Reasons Why Not To Choose a Macintosh

Reason 13 of : “Macs are unintuitive and difficult to use”

“You may hear it said that Macs are simple and intuitive to use. Simplistic and dumbed down, perhaps, but intuitive? Definitely not! Nothing is where is supposed to be, nothing works the way its supposed to work. If you want something that works right, best look elsewhere...

...right?”


Macs are more difficult than what?

If such a claim is made about the Macs ease, of use or lack thereof, one would presume it is from a perspective of comparison with other computing platforms. So probably most likely as compared to a PC running Windows.

You're not going to find the answer as to which is easier by comparing features, because quite simply, what is easy or hard, is entirely subjective.

Info: If you do want to compare Windows with OS X, see the 'Macintosh virgins' page.

But you may ask, if Macs have such a reputation for ease of use and intuitiveness over the more ubiquitous Windows based systems, then how could anyone possibly think the opposite is true? Are they mad?

Okay, tell me, why are Macs difficult to use?

There's no getting away from it, computers are damn complicated things. Having an operating system with a graphical user interface (GUI) does go a large way towards hiding much of that complexity away, but they can only go so far without dumbing it down to a toy-like, feature limited level. As such, for someone who isn't au fait with computers, regardless of how it compares with Windows et al, a Mac most definitely isn't easy to use.

However, from a perspective of an individual who is at least reasonably familiar with using a computer, what they'll find easiest and most intuitive to use, will be whatever they are most familiar with. If that happens to be Windows, then for them, a Mac will inevitably be viewed as, "Nothing is where is supposed to be, nothing works the way its supposed to work."

Adapting to the unfamiliar

Both Windows and Mac OS have kindred origins, but they have since followed different evolutionary paths in interface designs and concepts. Anyone, expert or newbie alike, who is forced or chooses to use one platform when they are predominantly or solely familiar with another, will have to endure a period of acclimatisation. And not only with basic concepts of the user interface. Where things are kept in the file system, or where functions are accessed from, are also things that have to be adapted to. Or even discover if those familiar functions are needed at all anymore.

Note:
If you're still having issues or doubts about finding your way around Mac OS, I'd suggest one of the many manuals as an invaluable aid. For example:

How quickly or effectively a Windows proficient individual adapts to a Mac, can vary quite considerably. Some do so quickly, and soon begin to appreciate its way of doing things, proclaiming from now on, Microsoft can kiss their pimply ass! For others though, no matter how much time they spend with Mac OS, they'll continue to find it inferior/unintuitive/difficult/stupid/smelling of something the dog coughed up. Either because it's just not for them, or because they're so set in their ways and far too ingrained within the Windows way of doing things, it's impossible for them to adapt to that which is even slightly different from what they're used to.
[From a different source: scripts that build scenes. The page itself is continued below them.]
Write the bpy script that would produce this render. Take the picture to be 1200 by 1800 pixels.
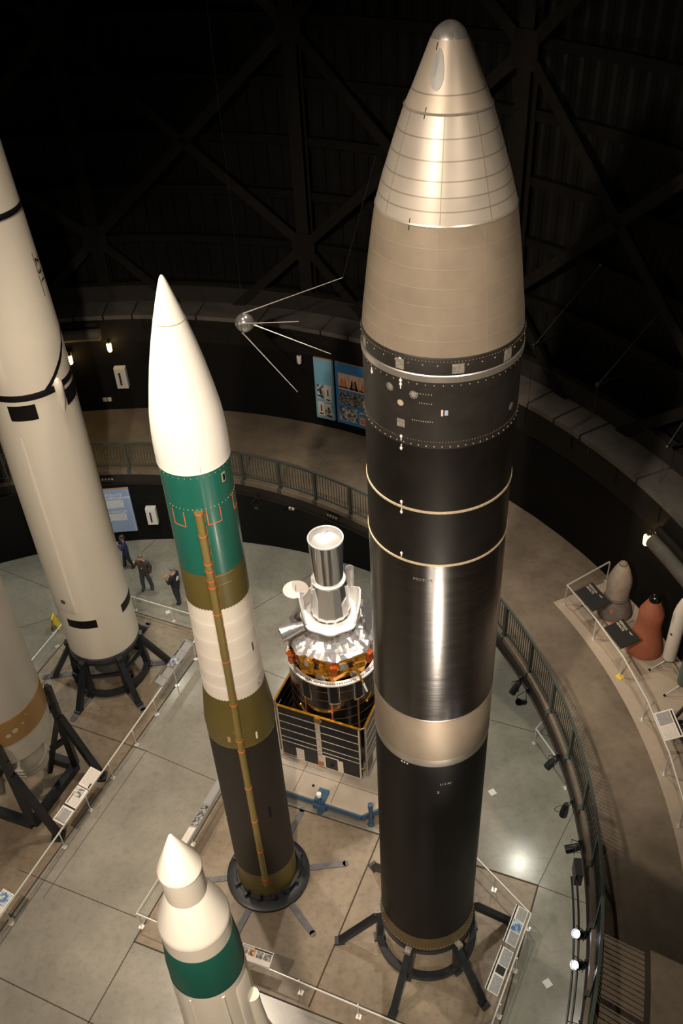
import bpy, math, random
from mathutils import Vector, Matrix
random.seed(7)
R = math.radians; PI = math.pi
C = bpy.context.scene.collection
for o in list(bpy.data.objects): bpy.data.objects.remove(o)

# ------------------------------------------------------------ camera, world, exposure
sc = bpy.context.scene
cam = bpy.data.cameras.new('camera'); co = bpy.data.objects.new('camera', cam); C.objects.link(co)
cam.sensor_fit = 'VERTICAL'; cam.sensor_height = 36; cam.lens = 32.4; cam.clip_end = 200
TH, RO = R(39.097), R(-3.309)
F_ = Vector((0, math.cos(TH), -math.sin(TH))); R_ = Vector((1, 0, 0)); U_ = R_.cross(F_)
R2 = math.cos(RO)*R_ + math.sin(RO)*U_; U2 = -math.sin(RO)*R_ + math.cos(RO)*U_
co.matrix_world = Matrix(((R2.x, U2.x, -F_.x, 0), (R2.y, U2.y, -F_.y, 0), (R2.z, U2.z, -F_.z, 24.4), (0, 0, 0, 1)))
sc.camera = co
w = bpy.data.worlds.new('world'); sc.world = w; w.use_nodes = True
w.node_tree.nodes['Background'].inputs[0].default_value = (1, .9, .78, 1)
w.node_tree.nodes['Background'].inputs[1].default_value = 0.006
sc.view_settings.view_transform = 'Standard'; sc.view_settings.look = 'None'
sc.view_settings.exposure = 0.10; sc.view_settings.gamma = 1.0; sc.view_settings.use_curve_mapping = False

WARM = (1, .84, .67); COOL = (1, .99, .84); NEUT = (1, .90, .78)
def spot(name, loc, aim, watts, ang=50, blend=.6, size=.25, col=WARM, spec=1.0):
    l = bpy.data.lights.new(name, 'SPOT'); l.energy = watts; l.spot_size = R(ang); l.spot_blend = blend
    l.shadow_soft_size = size; l.color = col; l.specular_factor = spec
    o = bpy.data.objects.new(name, l); C.objects.link(o); o.location = loc
    o.rotation_euler = (Vector(aim)-Vector(loc)).to_track_quat('-Z', 'Y').to_euler(); return o
def area(name, loc, aim, watts, size, col=COOL):
    l = bpy.data.lights.new(name, 'AREA'); l.shape = 'DISK'; l.size = size; l.energy = watts; l.color = col
    o = bpy.data.objects.new(name, l); C.objects.link(o); o.location = loc
    o.rotation_euler = (Vector(aim)-Vector(loc)).to_track_quat('-Z', 'Y').to_euler(); return o
K = 1.0
# ceiling floodlights of the hall, plus added fill spots
spot('overhead_spot', (-6.5, -1.0, 27), (-.9, 13.2, 15.5), 15500*K, 52, .9, .35)
spot('overhead_spot', (5.5, 0.5, 27), (.2, 13, 13), 5000*K, 48, .9, .35)
spot('overhead_spot', (-2.0, -2.0, 28), (-2.3, 7.0, 10), 26000*K, 26, .9, .4)  # fill added to brighten the front rocket, no known fixture
spot('overhead_spot', (-6.4, 20.3, 25), (-3.0, 12, 0), 7500*K, 84, .9, .35)
spot('overhead_spot', (1.5, 25.5, 25), (-1.5, 12.5, 0), 5500*K, 60, .9, .3)
spot('overhead_spot', (-16, 6, 25), (-8.5, 14, 0), 12500*K, 54, .9, .35)
spot('overhead_spot', (-3, -1.5, 26), (-8.5, 22, 8), 13500*K, 36, .9, .35)
spot('overhead_spot', (2.5, 9.0, 26), (7.0, 15.2, 6.3), 2100*K, 28, .7, .15)
spot('overhead_spot', (-9.5, 17.5, 24.5), (6.0, 6.2, 6.3), 9500*K, 24, .8, .05)
spot('overhead_spot', (-10, 4, 26), (9.5, 17, 15), 1500*K, 60, 1, .3)  # wide fill added to lift the dark right-hand wall, not a known lamp
spot('satellite_flood', (3.4, 12.5, 26), (-.3, 18, 5.0), 15000*K, 13, .6, .15, (1, .95, .88))
# uplights clamped to the gallery edge near the viewer
CX, CY = -8.211, 12.053
spot('gallery_uplight', (1.3, 3.0, 5.4), (1.6, 12, 13.0), 4200*K, 36, .8, .30)
spot('gallery_uplight', (-1.2, 1.4, 5.4), (1.6, 12, 16.5), 500*K, 38, .8, .22)
spot('gallery_uplight', (3.4, 6.3, 5.4), (-2.6, 14, 12), 700*K, 40, .8, .2)
# cool lamps under the gallery deck
for az in (20, 44, 66, 88, 110, 134, -4, -24):
    a = R(az); area('aisle_downlight', (CX+14.6*math.cos(a), CY+14.6*math.sin(a), 5.78),
                    (CX+14.2*math.cos(a), CY+14.2*math.sin(a), 0), 95*K, .35)

# ------------------------------------------------------------ materials
M = {}
def mat(name, col, rough=.5, metal=0, var=0, vs=4.0, bump=0, bs=30, col2=None, spec=.5, emit=None, es=1, stretch=(1, 1, 1), coat=0):
    if name in M: return M[name]
    m = bpy.data.materials.new(name); m.use_nodes = True; nt = m.node_tree; b = nt.nodes['Principled BSDF']
    b.inputs['Base Color'].default_value = (*col, 1); b.inputs['Roughness'].default_value = rough
    b.inputs['Metallic'].default_value = metal; b.inputs['Specular IOR Level'].default_value = spec
    if coat: b.inputs['Coat Weight'].default_value = coat; b.inputs['Coat Roughness'].default_value = .15
    if emit: b.inputs['Emission Color'].default_value = (*emit, 1); b.inputs['Emission Strength'].default_value = es
    if var or bump or col2:
        tc = nt.nodes.new('ShaderNodeTexCoord'); mp = nt.nodes.new('ShaderNodeMapping')
        mp.inputs['Scale'].default_value = stretch; nt.links.new(tc.outputs['Object'], mp.inputs[0])
    if var or col2:
        n = nt.nodes.new('ShaderNodeTexNoise'); n.inputs['Scale'].default_value = vs; n.inputs['Detail'].default_value = 6
        n.inputs['Roughness'].default_value = .6
        nt.links.new(mp.outputs[0], n.inputs['Vector'])
        r = nt.nodes.new('ShaderNodeValToRGB'); r.color_ramp.elements[0].position = .3; r.color_ramp.elements[1].position = .7
        c2 = col2 or tuple(min(1, c*(1+var)) for c in col)
        c1 = col if col2 else tuple(c*(1-var) for c in col)
        r.color_ramp.elements[0].color = (*c1, 1); r.color_ramp.elements[1].color = (*c2, 1)
        nt.links.new(n.outputs[0], r.inputs[0]); nt.links.new(r.outputs[0], b.inputs['Base Color'])
        if var:
            mr = nt.nodes.new('ShaderNodeMapRange'); mr.inputs[3].default_value = rough*.8; mr.inputs[4].default_value = min(1, rough*1.2)
            nt.links.new(n.outputs[0], mr.inputs[0]); nt.links.new(mr.outputs[0], b.inputs['Roughness'])
    if bump:
        n2 = nt.nodes.new('ShaderNodeTexNoise'); n2.inputs['Scale'].default_value = bs; n2.inputs['Detail'].default_value = 4
        nt.links.new(mp.outputs[0], n2.inputs['Vector'])
        bm = nt.nodes.new('ShaderNodeBump'); bm.inputs['Strength'].default_value = bump; bm.inputs['Distance'].default_value = .02
        nt.links.new(n2.outputs[0], bm.inputs['Height']); nt.links.new(bm.outputs[0], b.inputs['Normal'])
    M[name] = m; return m

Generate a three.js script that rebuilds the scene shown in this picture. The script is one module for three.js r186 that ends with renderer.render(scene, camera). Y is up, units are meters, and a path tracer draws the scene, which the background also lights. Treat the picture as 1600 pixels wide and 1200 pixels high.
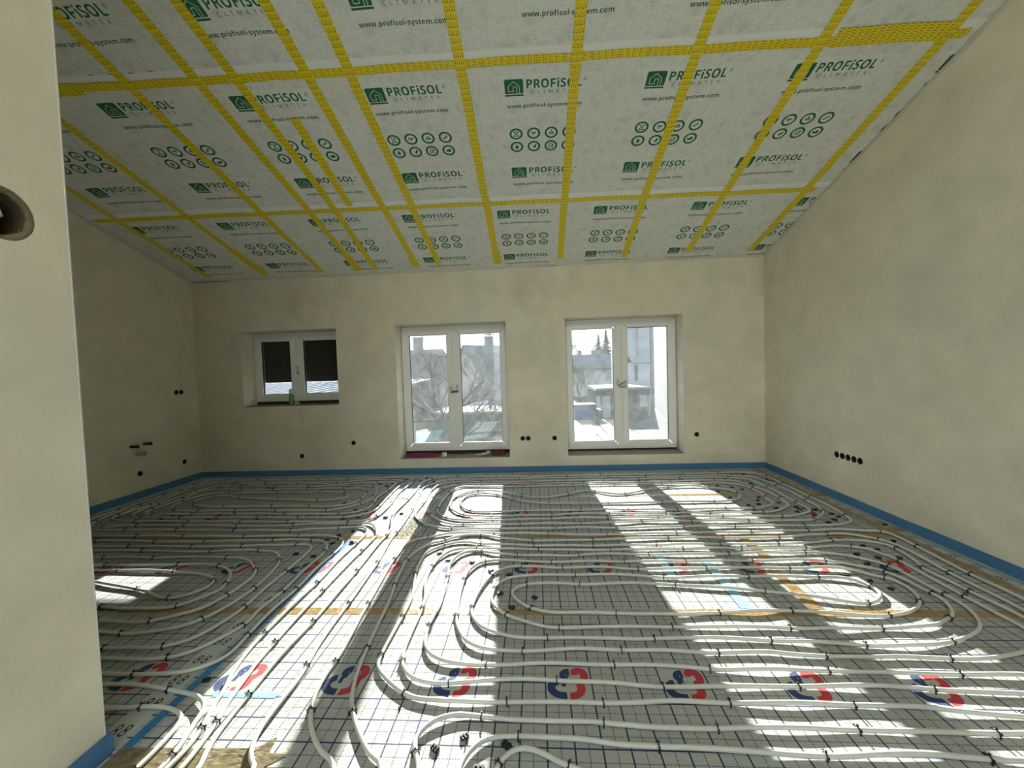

So consider, if someone is offering anecdotes of Macs being "difficult to use and unintuitive", ask if they're equally familiar with each platform? Are they more immovably set in their ways that you would be? Could the differences with Macs advantageously benefit you more than they?

Some final advise

If I could offer any advise to anyone looking to try a Mac with Windows experience behind them, it would be to not try and force Mac OS to work like Windows. It'll fight you, and you'll only end up frustrated and disappointed. Go with the flow, and it'll become second nature. Only then can you make an informed decision as to which way of working fits best with your preferred way of working.


So in summary...

...there are many aspects of Mac OS X's design that leans towards the pursuit of relative ease of use. And while some may find that intuitive and logical, others may find it entirely counterintuitive. However, what one finds easy to use is much more likely to be influenced by familiarity than anything inherent. So all things considered, it's safe to say Macs are no more inherently difficult to use than any other computing platform. It's all entirely subjective.